Sunset at the Villa Thalia at the National Theatre.
The National Theatre were kind enough offer a ticket for the press night of Alexi Kaye Campbell’s new play, Sunset at the Villa Thalia (illustrative image © Manuel Harlan). Geographically challenged and unable to attend, friend of the blog James Cooray Smith went instead and offers this review:
Theatre I’m a sucker for a production that takes place on a single set. Alexi Kaye Campbell’s strong new play Sunset at the Villa Thalia not only does that, and very effectively, but also obeys classical ideas of unity of action, time and place for much of its running time. (There is one, very effective, moment where it goes all Time And The Conways on us). This is clearly deliberate. The setting, a Greek island on a single evening in 1967 (Act One) and then another in 1976 (Act Two) is an appropriate one for a play that works in such a manner. At one point the play’s anti-hero Harvey (Ben Miles) points out to his friends, and thus the audience, that they are very close to place where classical theatre was born.
Harvey is an American, a CIA spook, in Greece ahead of, and anticipating, the Colonels’ coup of 1967 which, it seems he has done something to help bring about. He’s having a drink with his wife June, (a nuanced, hilarious, sad Elizabeth McGovern) and two new friends Charlotte (Pippa Nixon, strident and sympathetic) and Theo (Sam Crane, bookish and relatable), a younger English couple, an actress and a writer respectively, who are renting a house on a small Greek Island for the summer.
Before long, Harvey has gamed Charlotte and Theo into buying the house they rent from the owners, who are intending to emigrate to Australia within days. With his easy, coercive manner, surface reasonableness and kiss curl, Harvey initially seems - in a superb piece of symbolism - like a malignant Clark Kent. But Harvey is not malignant, nor is he a hypocrite; he’s merely delusional about America’s role in the world and his role within it. Yet he also has powers of insight, as well as persuasion, asking the other characters and the audience pertinent questions It’s a towering, persuasive, detailed performance that’s the best thing in Miles’ career. (He also convincingly ages a decade between acts with changed posture and a pair of Nixon sideburns.)

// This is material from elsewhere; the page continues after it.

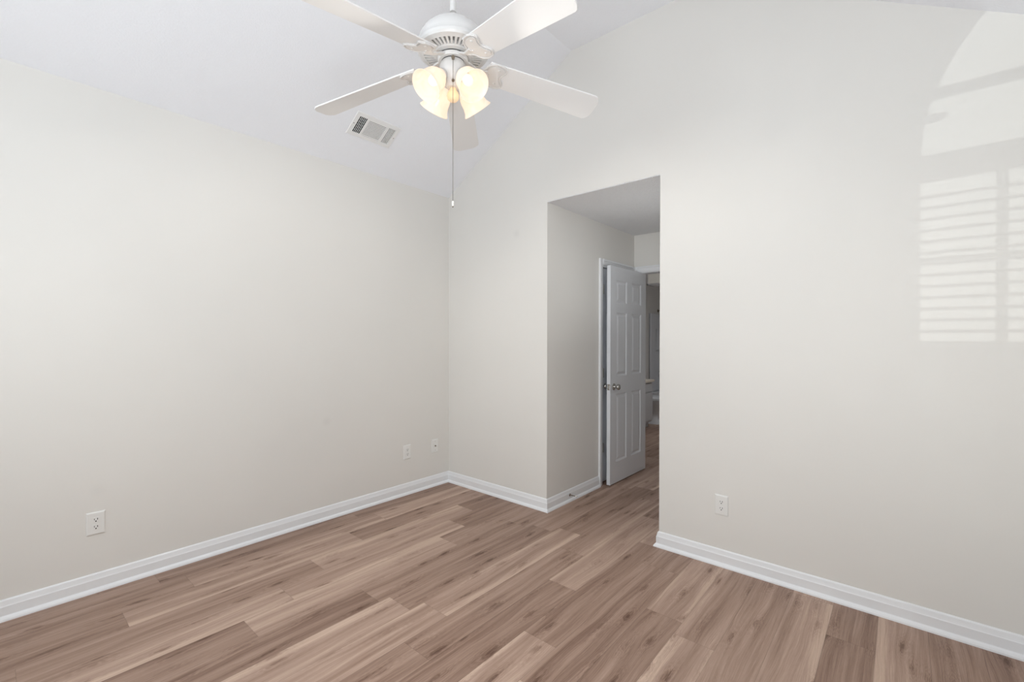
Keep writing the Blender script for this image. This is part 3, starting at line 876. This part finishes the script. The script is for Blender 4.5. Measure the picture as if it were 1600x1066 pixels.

The first half, then, is essentially perfectly shaped and perfectly delivered by the cast. The second half, in which Harvey and June visit Charlotte and Theo again nine years later, as they prepare to sell the house, could do with some very small cuts. A brief discussion of ‘cultural appropriation’ feels more of 2016 than plausibly of 1976, and the point has already been made through action. A final argument between Charlotte and Theo is again mere repetition, spelling out explicitly things the plays has already told us, sometimes more than once, and drawing too much attention to how the house and its history and the black ops in which Harvey has been involved mirror each other. By this point every member of the audience either understands the metaphor or never will. It doesn’t need spelling out quite so prosaically. The actors and the play have, as Harvey argues he has done in many of the world’s ‘trouble spots’, already done the dirty work so the rest of us don’t have to.